Thursday, November 19, 2009

My Article in Fin Express@Campus - November 9th edition

Guess im improving on my writing skills :)

Find below my article on Financial Express November 9th edition. It was written for FE@Campus contest and i was lucky :) The topic given was "Corporate governance issues that came to fore with recent Reliance Communication issue of inflating revenue".


“The foundation of any structure of corporate governance is disclosure. Openness is the basis of public confidence in the corporate system and funds will flow to centers of economic activity that inspire trust.” -Sir Adrian Cadbury

The issue of Reliance Communication reporting inflated wireless revenues to bourses for improving its valuation and at the same time underreporting its wireless revenues to TRAI for avoiding license fees is a typical corporate governance problem arising out of multiple reporting standards. Nowadays, a company’s innovations do not stop with its products and extends to finding innovative ways of using the loopholes that these multiple reporting standards provide. According to Parekh and Co., an independent audit firm appointed by DoT for looking over this issue, RCom had reported revenue of Rs. 15,213 crores to the stock markets for FY07-08, a 23% over its actual revenue of Rs. 12,298. At the same time it underreported its wireless revenues to TRAI and doing so it avoided license fee payment of Rs.224.79 crores for FY07-08. Moreover this was not the first time RCom avoided the license fee by underreporting. It avoided Rs.91.11 crores license fee for FY 06-07 by adhering to similar practices as per the Parekh and Co. report.

The above issue raises some serious concerns over the relevance of corporate governance to the corporate performance. The excessive importance for short term profits can have major impact on upcoming sectors like Indian wireless market in a long run. Companies should realize this and adhere to proper reporting standards for its sustainability. But it’s easier said than done due to the different needs of its stakeholders and hence the regulatory bodies need to play a pivotal role. In RCom’s case the regulatory bodies SEBI and TRAI failed to check the consistency of the financials submitted by Reliance communication with each other. The whole issue was brought to forefront by Kotak securities an equity research firm after two years of license fee evasion by RCom causing a total loss of Rs.315.90 to exchequer. When the need for different reporting standards is unavoidable, in such case the different stakeholders including regulatory bodies need to work in liaison to avoid such corporate governance issues.

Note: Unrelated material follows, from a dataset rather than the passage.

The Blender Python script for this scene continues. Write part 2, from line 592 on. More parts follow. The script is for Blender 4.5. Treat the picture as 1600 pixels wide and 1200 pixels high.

Even though RCom’s corporate governance issue is no where comparable to Satyam, Enron, WorldCom and Tyco, the seriousness of the issue needs to be addressed properly. This brings to forefront the inefficiency of the penalties that companies might face if in case of any corporate governance issues. The implications that RCom might face if incase proved guilty will be a fine by regulators and the stock price will adjust according to its actual revenues. The impact on stock price might be minimal as the money involved is less compared to other major corporate scandals, and hence will not be effective enough to stop the companies from doing so in the future. Hence a proper watchdog and relatively heavier penalizing mechanisms should be in place to prevent such issues in the future.